Ego chamber

My closest relationship involves a never-ending battle of wills.

Don’t worry, this ain’t no agony aunt stuff. This month’s wordy shizzle is all about the struggle to achieve, and maintain, a firm sense of self despite a ceaseless egotistical ebb and flow.

You know how it goes. One day you’re a world conqueror, the next you’re deep in a trough of despair or self-doubt – we all get tossed about in the sometimes stormy sea of the self. Strikes me that prolonged periods of flat calm are not actually the norm, and even balmy breezes and gentle bobbing about can quickly whip up into something more choppy. But maybe that’s merely a reflection of my own mad middle aged mood swings.

Issues of ego are certainly not restricted to small business owning, midlife crisis enduring former punk rockers, of course, but when you work for yourself, a strong sense of self is completely and utterly essential. True entrepreneurial spirit, in my small business book, is all about ego. Not the over-weening, over-preening, attention-seeking, ego-tripping style much favoured by American presidents and so many self-important CEOs. Naw, what I’m championing is not about vanity or being above your station, simply about the importance of being able to rely on a healthy, positive and relatively solid sense of self. Face it, folks, you’re going to need that (in spades) to navigate the unpredictable straits of small business, especially if you’re piloting the good ship enterprise all on your own.

If, like me, you’ve got the benefit of age on your side, then at least you’ve grown older, and perhaps a bit wiser. You’ll have had time to grow into your self, and praise be, you’ll almost certainly be a lot less willing to tolerate bad behaviour and bullshit. You’ll be a lot more sure of your self, but if, also like me, you’ve got that hard-wired Scottish self doubt, you’ll probably never be wholly at one with your ego.
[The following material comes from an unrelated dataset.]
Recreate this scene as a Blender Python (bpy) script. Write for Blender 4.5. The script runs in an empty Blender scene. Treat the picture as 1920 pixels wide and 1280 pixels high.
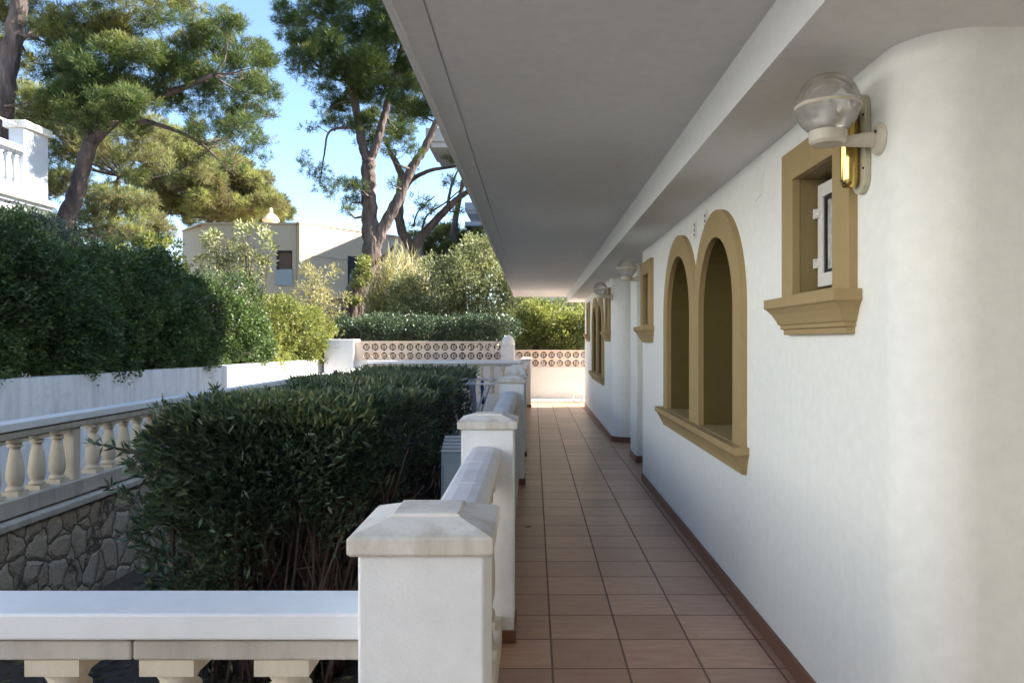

And anyway, even if you’ve got a few years under your business belt, your sense of self is still vulnerable, and sometimes surprisingly fragile. Blows to your own precious ego can be delivered both from external egotism, but self-sabotage is pretty deadly too. Trickiest of all conundrums is the effect another ego can have on one’s own. Some egos are bloody big bruisers, and unexpected sideswipes are hard to see coming, let alone hold fast against.

For me, sense of self is closely bound to self-belief, especially when it comes to my work. Work which I believe to be bloody good stuff, built as it is on loads of experience, plus trial and much entrepreneurial error. So when a rampant, Eiger-sized ego trampled all over my self and my methods this week, it left my own ego floundering around in the mud. And believe me, it really hurt to be steamrollered by the sheer weight of a single-minded, bullish and tunnel visioned ego maniac.

But you can’t keep an old fighter down in the dust for long. I’m already back up on two Doc Martened feet and have checked carefully for damage. Apart from some light emotional bruising, nothing is lasting. Except, hopefully, some important lessons.

That learning list provides a couple of choices. One is to just walk away when you’re not wanted. Not rocket science, but frankly folks, life’s too short to be on the end of unnecessary ego-bashing, so be brave and take your work to where it’s actually wanted, and valued.

However, if licking wounds and turning the other cheek is not your preferred choice of compliance, then be warned, ego-tripping bully boys. Some of are us are well up for a self-righteous fight.